Un virtuosismo senza pari sta nella coordinazione della macchina coreografica, sia essa quella vorticosa della kermesse nell’atto II, mutata in un indemoniato e rosseggiante “Cabaret L’Enfer”, ovvero quella delle masse nell’atto IV, con la festa intorno ai soldati tornati alle famiglie e l’attonito ultimo allontanarsi, lungo la piazza ormai vuota, di una moglie e madre che si scopre vedova e sola con i suoi due orfani di guerra. V’è un solo peccato originale che si perpetua e ipoteca il formidabile spettacolo: l’amputazione delle prime scene nell’atto IV, come una tradizione scellerata suggerisce in barba alla logica del testo; spariscono in tal modo l’immagine topica di Marguerite all’arcolaio, la chiara esplicitazione della sua maternità, dell’abbandono subìto e dello sconforto, l’amorevolezza anch’essa dichiarata del fedele Siébel, la continuità degli eventi senza far appello a troppi sottintesi, nonché ancora e soprattutto la toccante scena musicale della protagonista e le incantevoli strofe dell’adolescente innamorato.
Nelle nuove cinque recite all’Opera di Firenze (20 gennaio - 3 febbraio), per conto del Teatro del Maggio Musicale Fiorentino e con sala traboccante di pubblico, l’alto discorso musicale ha minacciato di togliere il primato a McVicar. Concertatore, Juraj Valčuha srotola l’Orchestra del MMF e incalza il relativo Coro con un fiorire di timbri, una fantasia di fraseggi, una souplesse di porgere, una sorpresa di tempi e ritmi, una duttilità di accompagnamento e una trasparenza di sovrapposizioni da lasciare allibiti: in un solo colpo si assiste al suo trionfo personale e alla rivelazione di ulteriori, insospettate qualità nelle maestranze fiorentine.
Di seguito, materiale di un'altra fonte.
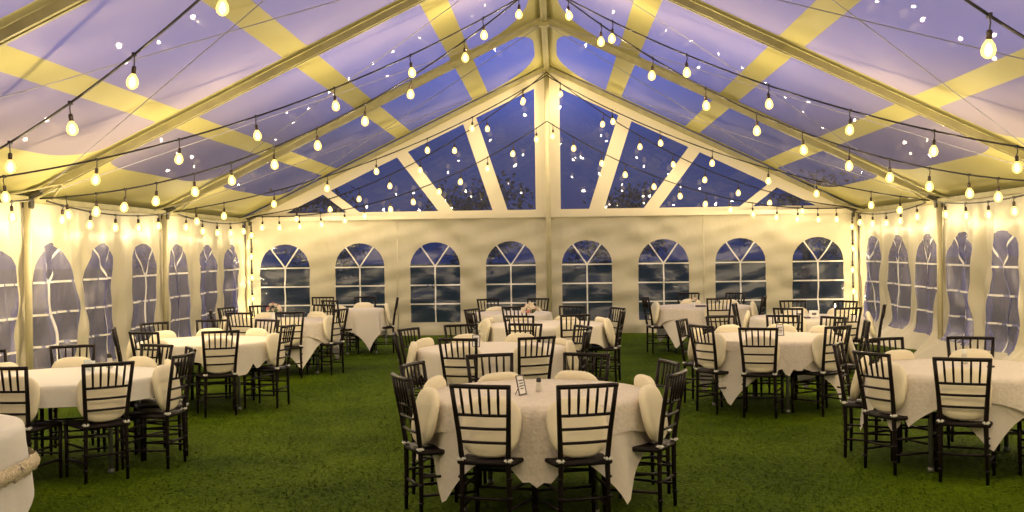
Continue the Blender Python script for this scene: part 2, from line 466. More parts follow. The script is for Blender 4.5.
# ------------------------------------------------------------------ string lights
LK = 1.0
def bulb_meshes():
    bm = NB(); lathe(bm, [(.007, .0), (.017, -.004), (.020, -.03), (.018, -.062), (.013, -.066)], 10); s = obj('socket', bm, M['socket'], None, True)
    bm = NB(); lathe(bm, [(.013, -.060), (.022, -.072), (.040, -.100), (.048, -.133), (.041, -.163), (.022, -.181), (.004, -.187)], 14); b = obj('bulb', bm, M['glow'], None, True)
    bm = NB(); lathe(bm, [(.006, -.085), (.018, -.10), (.026, -.13), (.022, -.158), (.006, -.172)], 10); f = obj('filament', bm, M['core'], None, True)
    r = (s.data, b.data, f.data)
    for o in (s, b, f): bpy.data.objects.remove(o)
    return r
SM, BM_, FM = bulb_meshes()
LIGHTS = []
def string(p0, p1, sag, n, label, t0=.04, t1=.97, drop=.09, power=1.0, sk=0, ts=None):
    p0, p1 = Vector(p0), Vector(p1)
    root = empty('string_light', p0, 0, label, 'string light', 'festoon string lights hung under the tent roof')
    if ts: n = len(ts)
    def P(t): return (p1 - p0) * t + Vector((0, 0, -4 * sag * t * (1 - t) * (1 + sk * (2 * t - 1))))
    bm = NB(); tube(bm, [P(k / 40) for k in range(41)], .011, 6); obj('cable', bm, M['cable'], root, True)
    for k in range(n):
        t = ts[k] if ts else t0 + (t1 - t0) * k / max(1, n - 1)
        c = P(t)
        bm = NB()
        sw = random.uniform(-.012, .012)
        tube(bm, [Vector((0, 0, .0)), Vector((sw, 0, -drop * .5)), Vector((0, 0, -drop))], .006, 5)
        box(bm, (0, 0, 0), (.022, .05, .03))
        d = obj('drop_lead', bm, M['cable'], root); d.location = c
        s = bpy.data.objects.new('socket', SM); C.objects.link(s); s.parent = root; s.location = c + Vector((0, 0, -drop))
        s.rotation_euler = (random.uniform(-.12, .12), random.uniform(-.12, .12), 0)
        b = bpy.data.objects.new('bulb', BM_); C.objects.link(b); b.parent = s
        f = bpy.data.objects.new('filament', FM); C.objects.link(f); f.parent = s
        LIGHTS.append((p0 + c + Vector((0, 0, -drop - .25)), power))
    return root
AT = {-1: [.049, .124, .27, .412, .549, .673, .799, .93], 1: [.057, .149, .293, .44, .576, .704, .821, .936]}
BT = {-1: [.164, .277, .371, .468, .554, .638, .71, .782, .841, .895, .95], 1: [.125, .231, .337, .438, .526, .613, .689, .761, .832, .884, .94]}
CT = {-1: [.076, .235, .368, .51, .638, .77, .887, .95], 1: [.045, .208, .348, .491, .635, .751, .875, .938]}
DT = {-1: [.036, .113, .2, .29, .363, .454, .531, .618, .686, .767, .841, .909, .966], 1: [.02, .088, .18, .258, .352, .437, .525, .603, .678, .759, .828, .893, .955]}
GT = {-1: [.078, .198, .308, .422, .526, .628, .729, .841], 1: [.045, .185, .305, .412, .519, .627, .731, .835]}
for s, sd in ((-1, 'left'), (1, 'right')):
    string((0, 14.4, 5.22), (s * 5.95, 10.9, 2.50), .41, 8, f'long bulb string from the ridge to the {sd} eave over the nearer {sd} tables', ts=AT[s])
    string((0, 14.1, 5.20), (s * 5.95, 12.80, 2.44), .62, 9, f'string of bulbs sagging from the ridge to the middle {sd} pole', ts=BT[s])
    string((0, 21.75, 5.20), (s * 5.95, 17.35, 2.44), .38, 9, f'string of bulbs from the gable peak to the {sd} pole nearest the back', ts=CT[s])
    string((0, 21.6, 5.24), (s * 5.93, 21.7, 2.50), .52, 9, f'string of bulbs in front of the gable panels from peak to {sd} back corner', power=.25, ts=GT[s])
    string((0, 21.5, 4.27), (s * 5.85, 21.6, 2.50), .52, 11, f'lower string of bulbs from the centre pole to the {sd} back corner', power=.18, ts=DT[s])
    for j, wd in ((0, 'farthest'), (1, 'middle'), (2, 'nearest')):
        string((s * 5.95, FRAMES[j] - .25, 2.42), (s * 5.95, FRAMES[j+1] + .1, 2.42), .10, 5, f'string of bulbs under the {sd} eave, the {wd} bay', .12, .9, drop=.05, power=.15)
    string((s * 5.93, D - .25, 2.40), (s * 5.93, D - .25, .45), 0, 5, f'string of bulbs hanging down the {sd} back corner pole', .06, .92, drop=.03, power=.45)
string((0, 6.5, 5.2), (-5.95, 10.4, 2.44), .40, 8, 'nearest string of bulbs crossing the upper left corner of the tent', ts=[.08, .23, .381, .532, .655, .785, .92], power=1.25)
string((0, 5.8, 5.2), (5.95, 8.6, 2.44), .63, 8, 'nearest string of bulbs crossing the upper right corner of the tent', ts=[.12, .25, .378, .493, .614, .74, .87], power=1.25)
string((0, 3.0, 5.1), (-5.95, 3.8, 2.44), .45, 7, 'added unseen bulb string over the left roof, brightening the near tables', power=1.7)  # out of view, added to brighten the near tables
string((0, 3.0, 5.1), (5.95, 3.8, 2.44), .45, 7, 'added unseen bulb string over the right roof, brightening the near tables', power=1.7)  # its right-hand twin, likewise an unseen fill added for the near tables
LDS = {}
def lamp(k):
    if k not in LDS:
        ld = bpy.data.lights.new('bulb_light', 'POINT'); ld.energy = 18.0 * k; ld.color = (1, .775, .42); ld.shadow_soft_size = .022; LDS[k] = ld
    return LDS[k]
for p, k in LIGHTS:
    o = bpy.data.objects.new('bulb_light', lamp(k)); C.objects.link(o); o.location = p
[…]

La compagnia di canto ha un primo punto forte nella generale e convinta adesione al progetto del regista e del direttore. Il 22 gennaio non sempre lo ha nell’esibizione di risorse specifiche, naturali e tecniche, teatrali e musicali, da parte del singolo interprete: ma si tratta di una delicata seconda recita seguìta a una dimidiata “prima-non-prima” per sciopero dei tecnici, nella quale si sovrappongono a tradimento la tensione del debutto e il crollo dell’adrenalina. È una fortuna, invece, che i prodigi di McVicar, di Valčuha e della primadonna impongano al critico musicale di tornare a gioire, il 3 febbraio, dell’ultima recita: ancora Faust, questo Faust. Già disinvolto e attraente nel gioco attoriale, così, Paul Gay raddoppia il sornione fascino attoriale e arricchisce il proprio canto – prima parso baritonale, flebile, non sempre ben emesso – con spessore da vero basso unito a flessibilità e spigliatezza: è messo finalmente a fuoco il suo Méphistophélès, non monumentalizzato intorno a un patrimonio vocale d’eccezione, ma sfuggente, agile e beffardo come un Don Giovanni. In modo analogo, il tenore Wookyung Kim riconferma e moltiplica il canto ricco di armonici, ben legato tra registri e facile nell’ascesa all’acuto; ma in più dispiega ora un timbro non meno che ammaliante – in più tratti sembra di ascoltare il giovane Giuseppe Filianoti – e un impegno per nulla comune di recitazione (infervorata) e fraseggio (studiato a puntino): il suo Faust ha già oggi pochi rivali. [aggiornamento 3 febbraio]
Solido, schietto e un poco rude è Serban Vasile come Valentin; valida, calorosa ma lasciata in ombra – soprattutto a causa del taglio nell’atto IV – Laura Verrecchia come Siébel; professionale Karl Huml nel breve intervenire di Wagner; eccellente Gabriella Sborgi: complici direttore e regista, nei panni di Marthe costruisce un personaggio così vivido e spassoso da rammaricare per la sua effettiva sparizione dopo l’atto III. Trionfatrice è, infine, Carmela Remigio: secondo alcuni non dovrebbe perdere tempo a riprendere una parte come quella di Marguerite, trascurandone altre che, con più fruttuosa strategia, l’attenderebbero nel repertorio italiano; invece è andata per la propria strada, caparbia, e ha restituito con un patrimonio vocale immacolato – anzi incrementato: il registro centro-grave è sempre più corposo, accanto all’emissione di alta scuola, alla vocalizzazione disinibita, alla risonanza importante e allo svettante registro acuto – un personaggio in continua evoluzione, semplice ma trepidante, indipendente dall’aura di diva, capace di regolare a ogni passo, in entusiastica immedesimazione, i tempi emotivi di chi osserva e ascolta.